How It Began

Archaeological attention was first attracted to the Manix Basin by the discovery of primitive artifacts in the region by Ritner J. Sayles, San Bernardino County Museum Fellow in Archaeology. Early in the 1940s he took Dr. Gerard E. Smith and Ruth DeEtte Simpson into the area and convinced them that the most interesting stone tools seen there were distinctive and that a surface survey should be undertaken.

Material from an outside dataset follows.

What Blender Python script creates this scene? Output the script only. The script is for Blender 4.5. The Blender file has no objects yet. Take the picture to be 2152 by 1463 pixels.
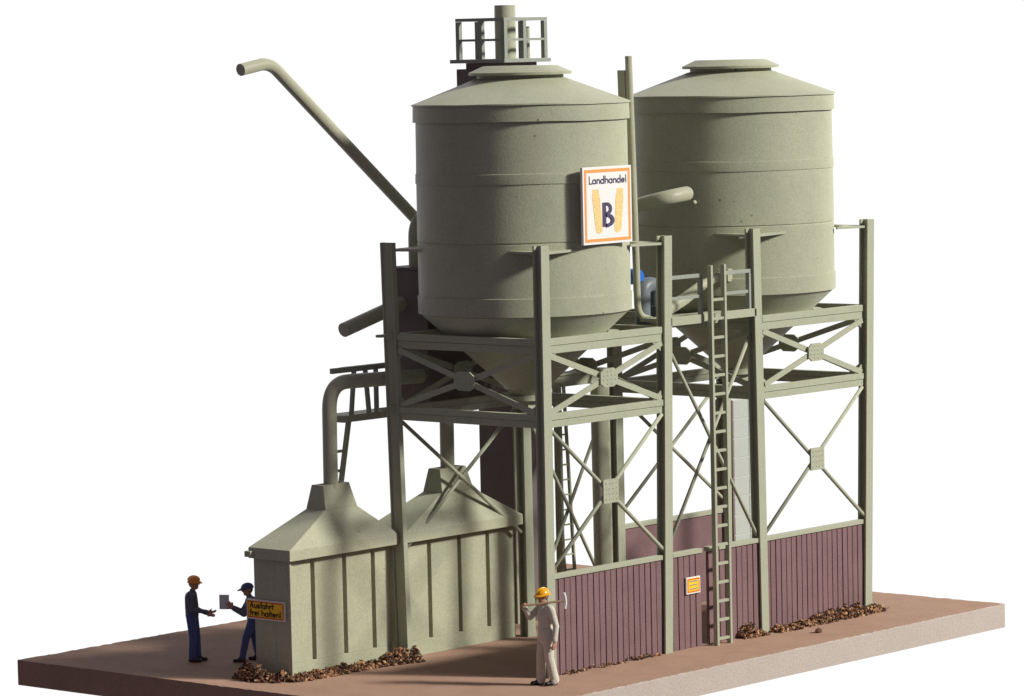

The Lake Manix Survey began in 1954 under the auspices of the Archaeological Survey Association of Southern California. Numerous Indian and PaleoIndian sites with arrow and atlatl points (Pinto Basin, Silver Lake, Lake Mojave typologies) were recorded below the higher shorelines of Pleistocene Lake Manix, along with trails, rock rings, cleared triangles and rectangles, and intaglios. Most notably, however, sites with more unusual lithic artifacts were present above an elevation of 1800 ft (549 m) on the dissected mass of alluvium (now known as the Yermo Fan) east of the Calico Mountains. This was the area to which Mr. Sayles had taken Smith and Simpson. The older tool assemblage here included ovate bifaces, chopping tools, large scrapers, workshop debitage, etc. The tools were mostly large, crude in form and workmanship, darkened by a patina of desert varnish, and included no projectile points of any kind. This primitive artifact assemblage was designated the Lake Manix Lithic Industry.

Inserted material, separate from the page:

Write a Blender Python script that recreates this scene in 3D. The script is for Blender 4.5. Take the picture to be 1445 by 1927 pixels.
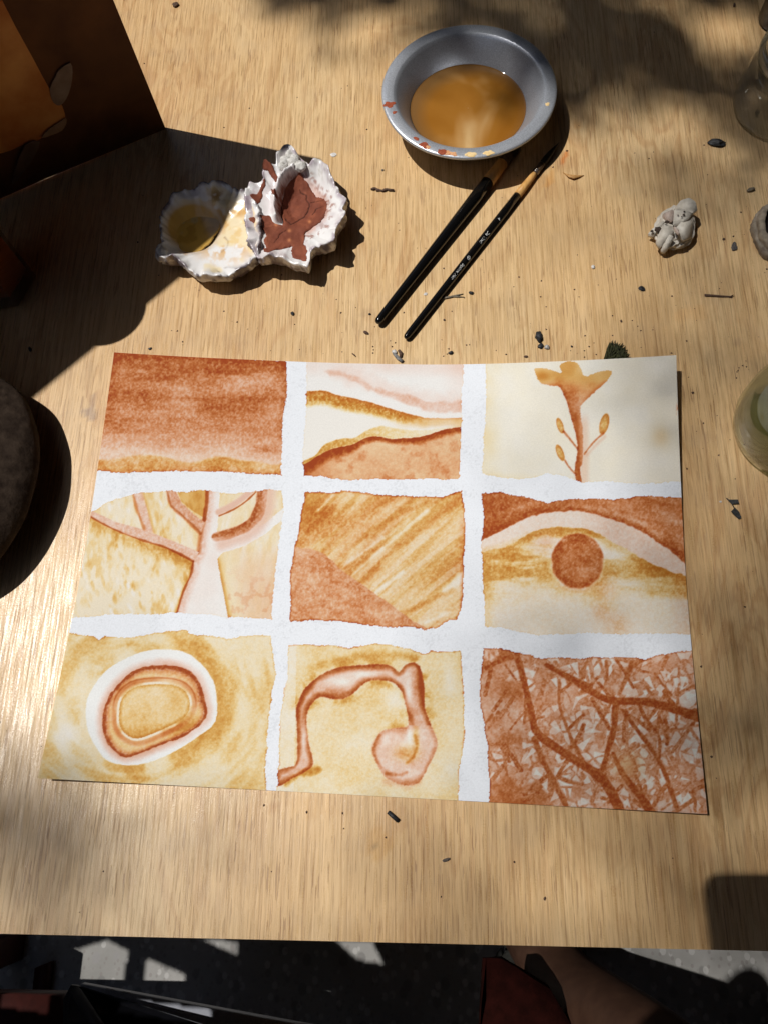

In 1958 Ms. Simpson took Lake Manix Lithic Industry specimens to Europe, where they were seen by famed prehistorian Louis Leakey. In 1963 Dr. Leakey came to the area to examine the surface sites and also some specimens that came from a buried stratum. Leakey did not like the deposit because it was secondary in nature–redeposited by erosion of an older deposit. He searched the ancient alluvial fan, its drainage patterns and soils, until he found what he regarded as the primary deposit from which the artifact-bearing material had been eroded and redeposited. Fortunately, a bulldozed jeep trail had created a cut bank in this deposit, and here Leakey saw fragments of chalcedony and jasper from which good artifacts could be fashioned. The primary deposit was thick enough to have geological significance, and Leakey decided it would be the material to explore for evidence of human modification of siliceous raw material in the remote past.

Subsequent work was sponsored by the San Bernardino County Museum under permit from the Federal Government, with initial funding by the National Geographic Society. Dr. Leakey directed the project, Dr. Thomas Clements, retired chair of the Geology Department, University of Southern California, was the geologist, and Ms. Simpson served as field director. Leakey visited two or three times a year and remained a few days on each occasion, examining the recovered material and planning excavation strategies.

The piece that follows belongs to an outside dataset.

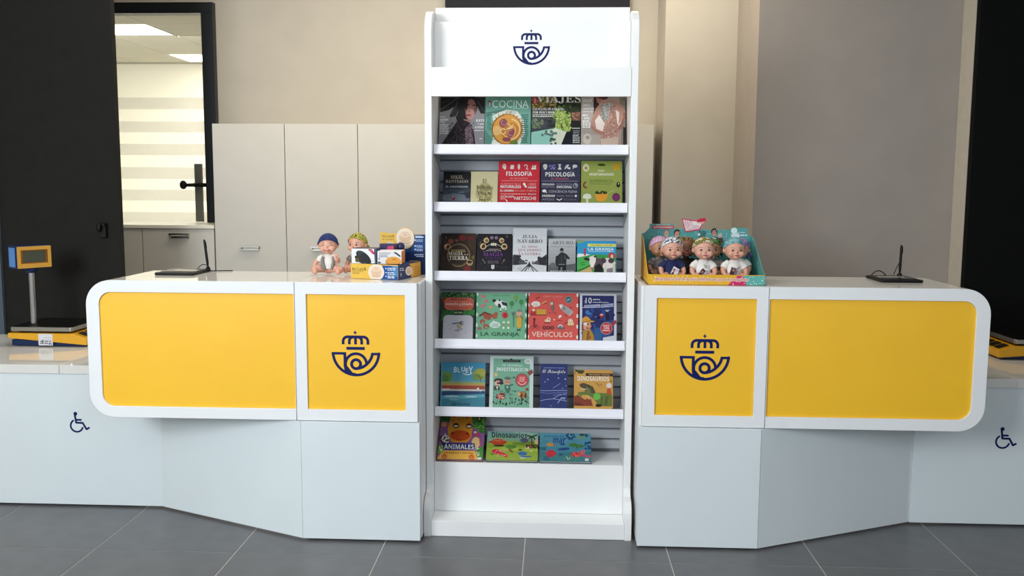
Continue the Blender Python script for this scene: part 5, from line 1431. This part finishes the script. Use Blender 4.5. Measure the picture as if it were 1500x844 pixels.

In October 1970, a four-day International Conference on the Calico Mountains Excavations was held at San Bernardino, sponsored by the San Bernardino County Museum, The University of Pennsylvania Museum, and the Leakey Foundation. In attendance were nearly 100 distinguished scientists and prehistorians from throughout the world–a tribute to Louis Leakey’s eminence in the field. They were invited to visit the site, to see the evidence, to hear presentations, and to engage in discussions. In written critiques all had high praise for the field methods, but there was a lack of consensus on the validity of the Calico artifacts. Humans in the New World at so early a date would overturn the accepted view of world history. When Dr. Leakey died two years later, funding began to wither, so that subsequent work has been carried on, and continues today, by enthusiastic and indefatigable volunteers, employing the scrupulous methodology described in the following section.